Being a guitarist, when it comes to using four limbs at once, I might as well be tasked with dismantling a nuclear bomb. Which means I’m always looking for great drum solutions for composition. This is where XLN Audio’s Addictive Drums comes in. It’s a simple, easy-to-use piece of software that takes the pain out of drum programming.

USER CONTROLLABILITY

The level of user control over Addictive Drums is tremendous. It comes with four full drum kits containing kick, snare, four toms, a hihat, two crashes, a ride, and a splash cymbal. It even comes with two different cowbells for the Queens of the Stone Age aficionados amongst us. You can choose from Tama, Sonor, Pearl, and DW kits. Each piece has an individual volume and pan control, and there are volume and pan controls for the overheads, room, a bus, and the master bus. In the Main Window, each piece has a separate panel with several options, including a button that switches to an Edit Window. In this Edit Window, each individual piece can be processed with compression, EQ, and saturation, amongst other effects. Additionally, the user can control volume and panning of each element in the overheads and room. The Effects Window contains modifiable reverbs that can be assigned to each element. I could go on, but this is a review, not a user manual. Let’s just say there’s no shortage of tweakability.

MIDI LIBRARY AND PROGRAMMING

Another huge selling point is the MIDI loop library that comes with Addictive Drums. Thousands of full beats, songs, and fills are at the user’s fingertips, from Metal to Jazz, Straight to Swung. The loops are searchable, can be synced to tempo, half-timed or double-timed, auditioned, and building a track is as easy as drag-and-drop. While I concede that most loops are rock oriented (and many of the rock fills sound like Keith Moon on speed), they can be a lifesaver if you don’t want to take the time to meticulously program (or can’t play a lick).
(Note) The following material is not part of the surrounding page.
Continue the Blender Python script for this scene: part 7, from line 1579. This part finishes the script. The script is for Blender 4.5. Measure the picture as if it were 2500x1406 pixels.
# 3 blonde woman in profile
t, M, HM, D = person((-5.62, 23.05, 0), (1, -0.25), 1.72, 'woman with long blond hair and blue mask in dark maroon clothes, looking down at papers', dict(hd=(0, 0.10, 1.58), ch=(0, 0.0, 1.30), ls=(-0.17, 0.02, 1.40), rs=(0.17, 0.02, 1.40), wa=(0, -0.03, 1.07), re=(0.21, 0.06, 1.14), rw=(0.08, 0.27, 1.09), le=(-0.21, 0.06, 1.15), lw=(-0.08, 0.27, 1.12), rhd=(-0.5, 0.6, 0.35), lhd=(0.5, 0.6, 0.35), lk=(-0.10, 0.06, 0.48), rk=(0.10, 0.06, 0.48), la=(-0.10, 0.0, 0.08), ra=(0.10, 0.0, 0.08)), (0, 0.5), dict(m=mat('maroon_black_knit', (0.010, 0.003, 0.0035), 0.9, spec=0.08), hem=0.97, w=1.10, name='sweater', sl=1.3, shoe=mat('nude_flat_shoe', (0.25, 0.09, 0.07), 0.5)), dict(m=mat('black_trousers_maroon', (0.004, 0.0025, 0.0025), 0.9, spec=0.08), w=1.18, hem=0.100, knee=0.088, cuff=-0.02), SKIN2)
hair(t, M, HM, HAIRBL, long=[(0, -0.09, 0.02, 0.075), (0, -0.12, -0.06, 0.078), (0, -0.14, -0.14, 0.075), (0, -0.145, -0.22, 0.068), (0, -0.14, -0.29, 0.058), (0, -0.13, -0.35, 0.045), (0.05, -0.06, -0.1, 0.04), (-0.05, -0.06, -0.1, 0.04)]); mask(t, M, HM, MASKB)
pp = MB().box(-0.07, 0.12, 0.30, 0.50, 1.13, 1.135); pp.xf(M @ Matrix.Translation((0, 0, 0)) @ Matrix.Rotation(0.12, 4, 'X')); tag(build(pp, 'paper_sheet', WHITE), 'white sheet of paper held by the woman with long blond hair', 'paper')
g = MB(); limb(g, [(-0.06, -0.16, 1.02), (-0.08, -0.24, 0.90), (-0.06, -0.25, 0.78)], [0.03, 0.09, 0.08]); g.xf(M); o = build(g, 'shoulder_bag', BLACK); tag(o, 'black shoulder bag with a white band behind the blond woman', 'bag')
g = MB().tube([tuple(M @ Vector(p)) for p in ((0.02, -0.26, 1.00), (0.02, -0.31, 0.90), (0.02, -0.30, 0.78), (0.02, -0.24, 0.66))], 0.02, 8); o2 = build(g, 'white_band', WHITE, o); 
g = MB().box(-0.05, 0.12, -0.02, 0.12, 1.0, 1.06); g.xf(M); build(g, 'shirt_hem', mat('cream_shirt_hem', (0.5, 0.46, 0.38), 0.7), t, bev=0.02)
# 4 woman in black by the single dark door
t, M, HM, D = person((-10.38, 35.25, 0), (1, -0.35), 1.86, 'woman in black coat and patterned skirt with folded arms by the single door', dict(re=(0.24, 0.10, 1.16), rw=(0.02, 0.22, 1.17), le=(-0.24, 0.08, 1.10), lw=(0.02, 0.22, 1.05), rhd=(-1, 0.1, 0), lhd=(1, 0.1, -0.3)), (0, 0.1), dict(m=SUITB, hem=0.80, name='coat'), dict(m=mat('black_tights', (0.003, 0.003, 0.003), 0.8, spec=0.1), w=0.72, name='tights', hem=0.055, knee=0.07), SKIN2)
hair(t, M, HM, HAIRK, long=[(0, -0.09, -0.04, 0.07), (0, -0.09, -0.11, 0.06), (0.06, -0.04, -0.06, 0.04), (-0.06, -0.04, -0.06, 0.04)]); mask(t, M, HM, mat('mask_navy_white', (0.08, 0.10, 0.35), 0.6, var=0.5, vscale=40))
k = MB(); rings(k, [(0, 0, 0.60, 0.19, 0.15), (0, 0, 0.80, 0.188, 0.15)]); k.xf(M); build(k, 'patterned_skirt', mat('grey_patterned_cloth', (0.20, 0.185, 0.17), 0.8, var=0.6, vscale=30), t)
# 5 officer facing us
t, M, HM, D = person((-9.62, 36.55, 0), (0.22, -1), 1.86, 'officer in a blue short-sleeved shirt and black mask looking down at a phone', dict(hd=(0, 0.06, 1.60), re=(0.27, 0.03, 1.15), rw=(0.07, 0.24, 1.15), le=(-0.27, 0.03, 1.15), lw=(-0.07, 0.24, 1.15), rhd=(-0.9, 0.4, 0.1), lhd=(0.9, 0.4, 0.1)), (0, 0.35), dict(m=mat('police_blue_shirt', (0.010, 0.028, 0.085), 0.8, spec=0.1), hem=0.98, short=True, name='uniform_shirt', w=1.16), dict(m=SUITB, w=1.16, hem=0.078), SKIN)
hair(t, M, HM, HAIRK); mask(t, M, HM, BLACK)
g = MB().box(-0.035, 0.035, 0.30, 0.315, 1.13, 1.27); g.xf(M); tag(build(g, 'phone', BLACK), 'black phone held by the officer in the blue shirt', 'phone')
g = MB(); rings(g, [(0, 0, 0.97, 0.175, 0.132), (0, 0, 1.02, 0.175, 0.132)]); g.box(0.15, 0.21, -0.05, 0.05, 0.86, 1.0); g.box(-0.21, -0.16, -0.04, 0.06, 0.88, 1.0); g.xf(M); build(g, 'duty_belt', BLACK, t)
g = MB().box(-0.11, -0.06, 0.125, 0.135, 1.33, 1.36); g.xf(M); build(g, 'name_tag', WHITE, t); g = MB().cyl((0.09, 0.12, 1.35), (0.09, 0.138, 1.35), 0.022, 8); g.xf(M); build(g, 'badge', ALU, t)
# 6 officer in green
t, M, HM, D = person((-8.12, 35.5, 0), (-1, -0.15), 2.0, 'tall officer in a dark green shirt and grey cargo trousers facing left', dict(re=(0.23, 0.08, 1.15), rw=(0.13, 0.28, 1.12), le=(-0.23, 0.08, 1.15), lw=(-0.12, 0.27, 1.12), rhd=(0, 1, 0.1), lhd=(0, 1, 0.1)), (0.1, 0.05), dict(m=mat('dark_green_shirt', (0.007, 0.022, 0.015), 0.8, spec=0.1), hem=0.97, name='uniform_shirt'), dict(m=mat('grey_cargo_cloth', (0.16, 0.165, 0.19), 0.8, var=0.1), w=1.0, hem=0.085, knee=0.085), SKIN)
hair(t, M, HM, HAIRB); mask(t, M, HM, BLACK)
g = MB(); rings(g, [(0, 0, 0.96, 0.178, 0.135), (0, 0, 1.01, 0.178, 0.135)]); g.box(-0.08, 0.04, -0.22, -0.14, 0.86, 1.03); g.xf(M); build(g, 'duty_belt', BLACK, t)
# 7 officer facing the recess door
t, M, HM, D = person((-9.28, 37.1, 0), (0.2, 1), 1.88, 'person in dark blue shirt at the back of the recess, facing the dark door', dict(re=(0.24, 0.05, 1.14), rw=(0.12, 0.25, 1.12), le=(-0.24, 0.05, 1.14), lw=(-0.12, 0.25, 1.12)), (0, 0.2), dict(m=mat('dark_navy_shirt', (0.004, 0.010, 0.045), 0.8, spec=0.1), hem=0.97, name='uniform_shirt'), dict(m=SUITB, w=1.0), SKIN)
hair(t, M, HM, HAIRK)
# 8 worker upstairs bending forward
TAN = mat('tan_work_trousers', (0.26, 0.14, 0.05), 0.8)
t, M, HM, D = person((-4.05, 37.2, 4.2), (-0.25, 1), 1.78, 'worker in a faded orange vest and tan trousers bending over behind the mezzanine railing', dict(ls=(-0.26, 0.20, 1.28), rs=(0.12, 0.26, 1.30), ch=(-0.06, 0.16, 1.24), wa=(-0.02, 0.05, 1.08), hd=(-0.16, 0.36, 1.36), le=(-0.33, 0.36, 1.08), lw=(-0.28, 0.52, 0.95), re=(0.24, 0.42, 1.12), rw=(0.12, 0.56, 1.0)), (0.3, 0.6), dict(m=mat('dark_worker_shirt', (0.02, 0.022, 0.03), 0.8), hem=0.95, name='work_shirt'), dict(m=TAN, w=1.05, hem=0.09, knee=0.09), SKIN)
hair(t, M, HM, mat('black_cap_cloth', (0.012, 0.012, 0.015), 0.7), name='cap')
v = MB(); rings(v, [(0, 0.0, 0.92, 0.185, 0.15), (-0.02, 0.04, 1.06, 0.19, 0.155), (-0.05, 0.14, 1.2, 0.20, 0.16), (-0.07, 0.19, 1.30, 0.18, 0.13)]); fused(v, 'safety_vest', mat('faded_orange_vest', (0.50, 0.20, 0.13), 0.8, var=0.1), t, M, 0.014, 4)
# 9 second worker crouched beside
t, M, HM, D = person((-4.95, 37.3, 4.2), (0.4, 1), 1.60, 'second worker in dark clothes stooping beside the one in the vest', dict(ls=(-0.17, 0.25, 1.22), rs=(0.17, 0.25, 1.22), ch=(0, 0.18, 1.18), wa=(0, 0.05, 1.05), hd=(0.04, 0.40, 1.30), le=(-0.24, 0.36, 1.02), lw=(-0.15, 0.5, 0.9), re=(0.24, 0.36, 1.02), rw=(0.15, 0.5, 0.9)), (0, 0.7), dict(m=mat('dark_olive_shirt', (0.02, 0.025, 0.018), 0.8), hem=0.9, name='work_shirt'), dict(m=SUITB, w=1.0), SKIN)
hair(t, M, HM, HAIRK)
While AD has its own mapping, the 1.5 update added mappings for General MIDI and several electronic drum kits including Yamaha and Roland. AD also sells add-on packs that introduce additional kits as well as MIDI loops.

SOUND QUALITY

So how does it sound? In short, pretty amazing. If you choose to use the presets, AD fits right into a heavy rock mix. The Startup preset featuring Sonor shells and a Tama kick is punchy and clear, with a good amount of compression, and a nice short small roomy reverb. I will admit that I could pick out Addictive Drums in a track while listening underwater if I had to. The kick, snare, and toms have a very hot, compressed, gated reverb sound that I think I’ve heard in roughly 12 billion production tracks. I usually bring up a clean kit and bus each kit piece out to separate tracks like I would a real drum kit. This is stunningly easy to do, as each kit piece simply has a button that creates a separate out. You then set up each track in your DAW accordingly, and presto, you can bounce out the audio and process as you please. But if you’re short on time, the presets work just fine. There’s even a preset for that early Strokes sound (that no one wants anymore).

There are enough virtual drum instruments out there to make one’s head explode when mulling over the options. If you are looking for ease of use, realistic quality, and almost universal control, XLN Audio’s Addictive Drums might be just what you’re looking for.